Kinderhook Bank Corp. (“Kinderhook”) (OTCQB:  NUBK), the parent bank holding company of The National Union Bank of Kinderhook (“Kinderhook Bank”) announced that at a Special Meeting of Stockholders on April 23, 2019, Kinderhook stockholders overwhelmingly voted to approve the proposed acquisition of Kinderhook by Community Bank System, Inc. (“CBU”)(NYSE: CBU), the parent bank holding company of Community Bank, N.A., (“Community Bank”) and the merger of Kinderhook Bank with and into Community Bank at the meeting of Kinderhook stockholders held yesterday.  Kinderhook reports that more than 97% of the votes cast were voted to approve the proposed merger and that more than 85% of issued and outstanding shares was represented at the meeting.  All required regulatory approvals have been received and the merger is expected to close on July 12, 2019.
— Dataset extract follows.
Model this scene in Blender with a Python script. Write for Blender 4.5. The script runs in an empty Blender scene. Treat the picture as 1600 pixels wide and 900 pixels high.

John A. Balli, President and Chief Executive Officer of Kinderhook, stated, “The merger will join two high-quality franchises with long histories of service to their customers and communities.  We are pleased about the potential benefits of the merger for our stockholders, customers, the communities we serve, and our employees.  Our customers will continue to receive the highly personalized service they expect from many of the same people they already know and trust, while having access to an expanded set of products and services available from the larger combined organization with an extensive branch network.”

Pursuant to the terms of the merger agreement, Kinderhook will merge with Community, and Kinderhook Bank will merge with and into Community Bank in an all cash transaction.  Kinderhook stockholders will receive $62.00 per share of KBC common stock that they hold.